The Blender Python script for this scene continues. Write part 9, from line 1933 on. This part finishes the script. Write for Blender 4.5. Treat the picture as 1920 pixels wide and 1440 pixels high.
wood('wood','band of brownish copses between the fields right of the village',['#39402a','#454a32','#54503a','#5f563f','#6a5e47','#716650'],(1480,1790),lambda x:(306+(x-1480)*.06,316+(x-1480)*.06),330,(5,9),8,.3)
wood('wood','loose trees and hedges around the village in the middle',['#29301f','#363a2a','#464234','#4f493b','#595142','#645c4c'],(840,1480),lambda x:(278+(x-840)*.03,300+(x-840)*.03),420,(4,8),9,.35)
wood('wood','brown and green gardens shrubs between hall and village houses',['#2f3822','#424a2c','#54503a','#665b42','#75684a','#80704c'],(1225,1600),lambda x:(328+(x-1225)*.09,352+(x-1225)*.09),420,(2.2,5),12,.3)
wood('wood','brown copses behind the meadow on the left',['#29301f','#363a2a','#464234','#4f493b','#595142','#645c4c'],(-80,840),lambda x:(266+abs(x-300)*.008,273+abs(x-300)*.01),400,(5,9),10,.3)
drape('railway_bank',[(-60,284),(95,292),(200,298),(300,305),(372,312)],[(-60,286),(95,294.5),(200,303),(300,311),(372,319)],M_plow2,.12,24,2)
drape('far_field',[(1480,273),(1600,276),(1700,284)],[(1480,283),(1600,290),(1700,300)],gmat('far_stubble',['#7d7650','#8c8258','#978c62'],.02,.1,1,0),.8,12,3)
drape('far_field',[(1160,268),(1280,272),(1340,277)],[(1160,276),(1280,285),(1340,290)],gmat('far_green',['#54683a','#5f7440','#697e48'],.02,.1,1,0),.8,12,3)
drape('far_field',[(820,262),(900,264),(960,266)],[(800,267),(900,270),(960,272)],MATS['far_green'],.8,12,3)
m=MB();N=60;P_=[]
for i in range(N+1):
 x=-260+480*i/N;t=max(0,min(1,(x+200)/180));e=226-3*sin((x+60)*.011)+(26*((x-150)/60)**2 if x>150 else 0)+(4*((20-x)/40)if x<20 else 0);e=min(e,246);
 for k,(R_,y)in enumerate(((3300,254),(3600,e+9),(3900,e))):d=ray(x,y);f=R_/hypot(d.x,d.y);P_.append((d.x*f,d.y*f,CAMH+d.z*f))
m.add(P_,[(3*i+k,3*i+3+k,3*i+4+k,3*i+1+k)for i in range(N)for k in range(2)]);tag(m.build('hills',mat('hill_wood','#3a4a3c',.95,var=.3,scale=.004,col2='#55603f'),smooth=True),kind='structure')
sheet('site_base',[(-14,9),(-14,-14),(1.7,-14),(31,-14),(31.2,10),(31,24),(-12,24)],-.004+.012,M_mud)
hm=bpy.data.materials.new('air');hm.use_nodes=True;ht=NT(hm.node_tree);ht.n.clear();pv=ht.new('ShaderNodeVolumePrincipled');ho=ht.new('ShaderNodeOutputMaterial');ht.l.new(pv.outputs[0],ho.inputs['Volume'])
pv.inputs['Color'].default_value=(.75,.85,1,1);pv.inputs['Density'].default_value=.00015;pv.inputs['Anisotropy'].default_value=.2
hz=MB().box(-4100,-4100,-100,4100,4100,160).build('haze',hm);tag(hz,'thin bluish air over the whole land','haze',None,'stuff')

* * * *

• **Instructions for the task**: Your task is to reproduce the whole listing exactly.

• **Right answer**:
The Blender Python script for this scene continues. Write part 9, from line 1933 on. This part finishes the script. Write for Blender 4.5. Treat the picture as 1920 pixels wide and 1440 pixels high.
wood('wood','band of brownish copses between the fields right of the village',['#39402a','#454a32','#54503a','#5f563f','#6a5e47','#716650'],(1480,1790),lambda x:(306+(x-1480)*.06,316+(x-1480)*.06),330,(5,9),8,.3)
wood('wood','loose trees and hedges around the village in the middle',['#29301f','#363a2a','#464234','#4f493b','#595142','#645c4c'],(840,1480),lambda x:(278+(x-840)*.03,300+(x-840)*.03),420,(4,8),9,.35)
wood('wood','brown and green gardens shrubs between hall and village houses',['#2f3822','#424a2c','#54503a','#665b42','#75684a','#80704c'],(1225,1600),lambda x:(328+(x-1225)*.09,352+(x-1225)*.09),420,(2.2,5),12,.3)
wood('wood','brown copses behind the meadow on the left',['#29301f','#363a2a','#464234','#4f493b','#595142','#645c4c'],(-80,840),lambda x:(266+abs(x-300)*.008,273+abs(x-300)*.01),400,(5,9),10,.3)
drape('railway_bank',[(-60,284),(95,292),(200,298),(300,305),(372,312)],[(-60,286),(95,294.5),(200,303),(300,311),(372,319)],M_plow2,.12,24,2)
drape('far_field',[(1480,273),(1600,276),(1700,284)],[(1480,283),(1600,290),(1700,300)],gmat('far_stubble',['#7d7650','#8c8258','#978c62'],.02,.1,1,0),.8,12,3)
drape('far_field',[(1160,268),(1280,272),(1340,277)],[(1160,276),(1280,285),(1340,290)],gmat('far_green',['#54683a','#5f7440','#697e48'],.02,.1,1,0),.8,12,3)
drape('far_field',[(820,262),(900,264),(960,266)],[(800,267),(900,270),(960,272)],MATS['far_green'],.8,12,3)
m=MB();N=60;P_=[]
for i in range(N+1):
 x=-260+480*i/N;t=max(0,min(1,(x+200)/180));e=226-3*sin((x+60)*.011)+(26*((x-150)/60)**2 if x>150 else 0)+(4*((20-x)/40)if x<20 else 0);e=min(e,246);
 for k,(R_,y)in enumerate(((3300,254),(3600,e+9),(3900,e))):d=ray(x,y);f=R_/hypot(d.x,d.y);P_.append((d.x*f,d.y*f,CAMH+d.z*f))
m.add(P_,[(3*i+k,3*i+3+k,3*i+4+k,3*i+1+k)for i in range(N)for k in range(2)]);tag(m.build('hills',mat('hill_wood','#3a4a3c',.95,var=.3,scale=.004,col2='#55603f'),smooth=True),kind='structure')
sheet('site_base',[(-14,9),(-14,-14),(1.7,-14),(31,-14),(31.2,10),(31,24),(-12,24)],-.004+.012,M_mud)
hm=bpy.data.materials.new('air');hm.use_nodes=True;ht=NT(hm.node_tree);ht.n.clear();pv=ht.new('ShaderNodeVolumePrincipled');ho=ht.new('ShaderNodeOutputMaterial');ht.l.new(pv.outputs[0],ho.inputs['Volume'])
pv.inputs['Color'].default_value=(.75,.85,1,1);pv.inputs['Density'].default_value=.00015;pv.inputs['Anisotropy'].default_value=.2
hz=MB().box(-4100,-4100,-100,4100,4100,160).build('haze',hm);tag(hz,'thin bluish air over the whole land','haze',None,'stuff')